Our final selection, the nearly ten minute “I Got Too Much Time For The Crime I Done”, comes from the remarkable album Ever Since I Have Been a Man Full Grown issued on Takoma in 1965. The recording was made by Bruce Jackson in 1965 at Texas’s Ramsey Prison Farm of a fellow named Johnnie B., or J. B., Smith. As far as I know this is the only LP devoted to a single unaccompanied singer of prison work-song. From the liner notes: “Smitty – J.B. Smith – is eleven years into a forty-five year sentence that begun in 1954; he is 48 years old. This is his fourth time in prison in Texas and he does not expect to be paroled for some time. For him, a song like “No More Good Time in the World for Me”, though it draws heavily on the general inmate song vocabulary, is completely personal; the situation applies to him almost without qualification.” J.B. Smith: “The oldtimers still sing. That is, if whoever is carrying (in charge of) the squad will let them. In some cases the boss won’t let them sing. …The young men don’t get a chance to work with the older men and they haven’t experienced working with older men. A lot of them have never been in the system before. And the crews they work with don’t even know the songs, the worksongs that they work by. But once they get to working with the older men, they learn the songs and they try to carry them on when they can. But like I said, in most cases they can’t because they’re not permitted.”

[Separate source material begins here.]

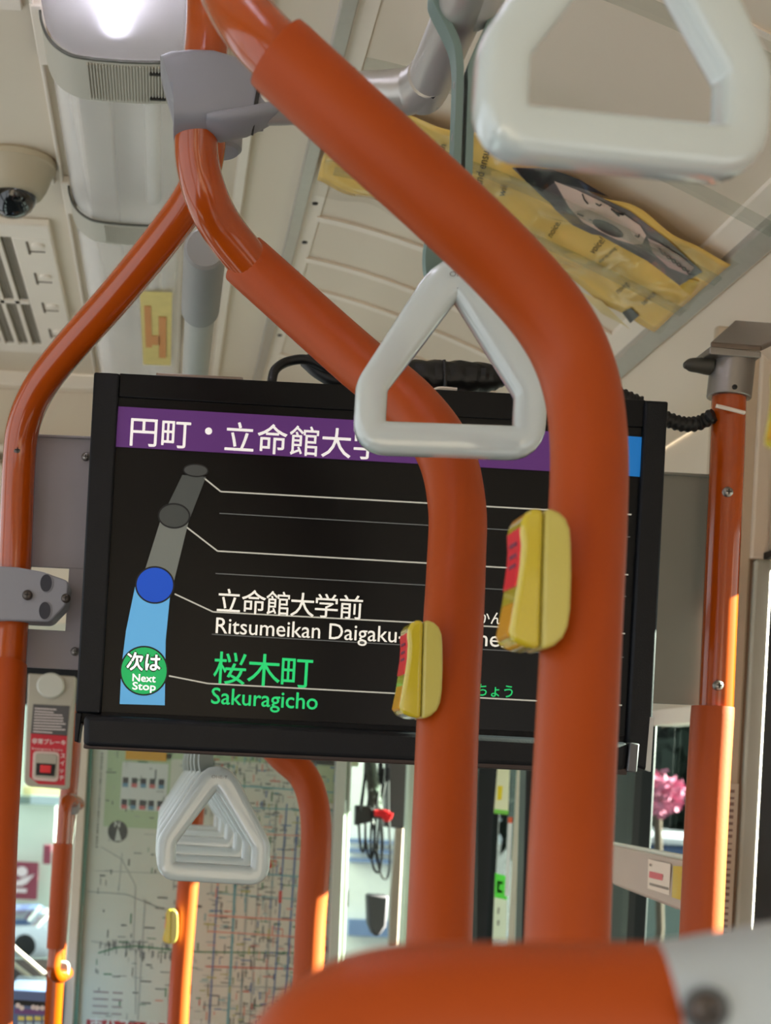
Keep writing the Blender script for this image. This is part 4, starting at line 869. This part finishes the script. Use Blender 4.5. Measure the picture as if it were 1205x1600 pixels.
# ================================================================ OUTSIDE
gnd = MB().box(-40, 40, 4.4, 60, -1.1, -1.0).go('ground', mat('sunlit asphalt', (72, 74, 76), .9, var=.1, vscale=2), None, 'sunlit road outside', kind='structure')
MB().box(.95, 40, -30, 4.4, -1.1, -1.0).go('ground', mat('sunlit asphalt', (150, 150, 150)), None, 'sunlit road outside', kind='structure')
bl = thing('building', (-3, 16, -1), 'white building outside with a maroon emblem banner', 'building')
wh = mat('white facade', (228, 238, 226), .7, var=.03, vscale=1)
MB().box(-6.0, -1.0, 14, 18, -1, 6.5).go('wall', wh, bl)
def rel(x0, y0, x1, y1, Y, nm, m, par, t=.08): return MB().pp([(x0, y0), (x1, y0+(x1-x0)*.05), (x1-(y1-y0)*.05, y1+(x1-x0)*.05), (x0-(y1-y0)*.05, y1)], Y, t).go(nm, m, par)
rel(28, 1243, 90, 1256, 13.9, 'canopy', mat('grey canopy', (132, 150, 148), .6), bl)
rel(36, 1228, 100, 1242, 13.8, 'sign_board', mat('cream shop sign', (236, 220, 160), .6), bl)
rel(48, 1242, 100, 1256, 13.7, 'awning', mat('pale awning', (200, 214, 220), .6), bl)
bn = rel(16, 1346, 60, 1404, 13.8, 'banner', mat('maroon banner', (148, 62, 84), .6), bl)
q = MB()
for p_ in (ell(34, 1362, 9, 8, 16), [(24, 1378), (36, 1372), (54, 1366), (42, 1380), (34, 1384), (24, 1384)], [(22, 1388), (42, 1389), (41, 1395), (22, 1394)]): q.pp(p_, 13.75, .02)
q.go('emblem', mat('banner emblem', (236, 214, 220), .6), bn)
rel(68, 1320, 80, 1350, 13.8, 'red_sign', mat('maroon banner', (148, 62, 84)), bl)
rel(20, 1434, 80, 1448, 13.8, 'plinth', mat('grey canopy', (132, 150, 148)), bl)
car = thing('car', (-1.4, 11, -1), 'white car parked outside in front of the building', 'car')
MB().pp([(-60, 1452), (75, 1448), (84, 1470), (86, 1500), (-60, 1500)], 11, 1.6).go('body', mat('white car paint', (226, 228, 240), .2, coat=.8), car, bevel=.1, seg=4)
MB().pp([(-40, 1437), (40, 1437), (62, 1452), (-50, 1453)], 11.2, 1.3).go('cabin', mat('car window glass', (70, 90, 130), .1), car, bevel=.08, seg=3)
for x in (38, -30): MB().lathe(at(x, 1478, 10.98), (0, 1, 0), [(0, .05), (.0, .05), (.02, .056*1.5), (.2, .1)], 20).go('wheel', mat('tyre', (40, 38, 40), .8), car)
wp = thing('wiper_arms', at(50, 1530, 4.0), 'pair of pale diagonal wiper arms low in the left window', 'wiper')
for (x0, y0, x1, y1) in ((-10, 1452, 70, 1522), (-10, 1480, 64, 1540)): MB().tube([at(x0, y0, 4.02), at((x0+x1)/2, (y0+y1)/2+1, 4.02), at(x1, y1, 4.02)], .0065, 8).go('arm', mat('pale metal wiper', (220, 220, 200), .3, metal=.4), wp)
MB().pp([(-10, 1500), (76, 1500), (78, 1548), (-10, 1545)], 4.06, .02).go('dash_panel', mat('dark grey dashboard', (70, 70, 74)), None, 'dark grey dash under the wipers', 'dashboard')
# pale structures behind the windscreen gap
b2 = thing('building', (2.6, 15, -1), 'pale building with blue bands outside the windscreen', 'building')
rel(540, 1180, 700, 1500, 16, 'wall', mat('bright facade', (240, 236, 232), .7), b2, 1.5)
for y in (1310, 1325, 1340, 1436): rel(545, y, 640, y+(7 if y < 1400 else 26), 15.9, 'band', mat('blue band', (120, 136, 176), .6), b2)
# trees and hedge outside the right windows
tr_m = [mat('dark leaves', (20, 34, 26), .7, var=.3, vscale=3), mat('mid leaves', (52, 84, 62), .7, var=.3, vscale=3), mat('pink blossom', (190, 110, 140), .7, var=.2, vscale=5)]
def bush(name, label, c, rad, m, n, leaf, cat_='tree'):
    q = MB(); Rb = random.Random(int(c[0]*100))
    for k in range(n):
        d = Vector((Rb.gauss(0, 1), Rb.gauss(0, 1), Rb.gauss(0, 1))).normalized()*Rb.uniform(.55, 1)
        p_ = Vector(c)+Vector((d.x*rad[0], d.y*rad[1], d.z*rad[2]))
        a = Vector((Rb.gauss(0, 1), Rb.gauss(0, 1), Rb.gauss(0, 1))).normalized()*leaf; b_ = Vector((Rb.gauss(0, 1), Rb.gauss(0, 1), Rb.gauss(0, 1))).normalized()*leaf*.6
        q.add([p_-a, p_+b_, p_+a, p_-b_], [(0, 1, 2, 3)])
    t_ = thing(name, (c[0], c[1], -1), label, cat_)
    q.go('foliage', m, t_, kind='stuff', smooth=False)
    MB().tube([(c[0], c[1], -1), (c[0]+.05, c[1], c[2]*.5), (c[0], c[1], c[2])], .12 if cat_ == 'tree' else .02, 10).go('trunk', mat('bark', (84, 70, 58), .9), t_)
    return t_
bush('tree', 'dark leafy tree outside the right side window', (3.6, 10.9, 1.9), (1.3, 1.5, 1.6), tr_m[0], 5200, .15)
bush('tree', 'dark tree farther back outside the right window', (8.4, 17.5, 2.2), (2.4, 2, 2.6), tr_m[0], 2600, .22)
bush('tree', 'mid green tree outside beyond the stickers', (5.2, 14.9, 1.6), (1.2, 1.1, 2.2), tr_m[1], 1800, .16)
p = at(1027, 1240, 7.4); bush('blossom_shrub', 'pink blossom seen through the right side window', tuple(p), (.14, .14, .12), tr_m[2], 260, .03, 'shrub')
p = at(1040, 1300, 7.8)
vh = thing('van', (p.x, p.y, -1), 'pale van roof outside low in the right side window', 'van')
MB().pp([(950, 1296), (1120, 1304), (1120, 1324), (950, 1316)], 7.8, 1.5).go('roof', mat('white car paint', (226, 228, 240)), vh, bevel=.05)
MB().pp([(950, 1316), (1120, 1324), (1120, 1362), (950, 1360)], 7.85, 1.4).go('side_windows', mat('car window glass', (70, 90, 130)), vh, bevel=.03)
MB().pp([(950, 1360), (1120, 1360), (1120, 1520), (950, 1520)], 7.8, 1.5).go('body', mat('grey green paint', (110, 124, 120), .4, var=.2, vscale=6), vh, bevel=.05)
# strip '_o' helper properties
for o in bpy.data.objects:
    if '_o' in o: del o['_o']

In the second half of the program we air Truckin’ My Blues Away. From the notes: “This music-rich hour-long special introduces listeners to the stories and sounds of four older Southern bluesmen—and to the efforts of Tim Duffy, founder of the Music Maker Relief Foundation, to help lift these musicians from poverty and obscurity. The musicians cover a wide swath of the South: Boo Hanks from Virgina, Va.; Captain Luke from Winston-Salem, N.C.; Eddie Tigner from Atlanta; and Little Freddie King from New Orleans. In their own words and performances, these men bring us the story of a music, an era and a culture that are uniquely American.The program is co-produced and co-written by Richard Ziglar and Barry Yeoman, who traveled around the South collecting interviews and field recordings of the musicians. Yeoman, who co-produced our Gracie Award-winning program ‘Picking Up the Pieces,’ narrates.”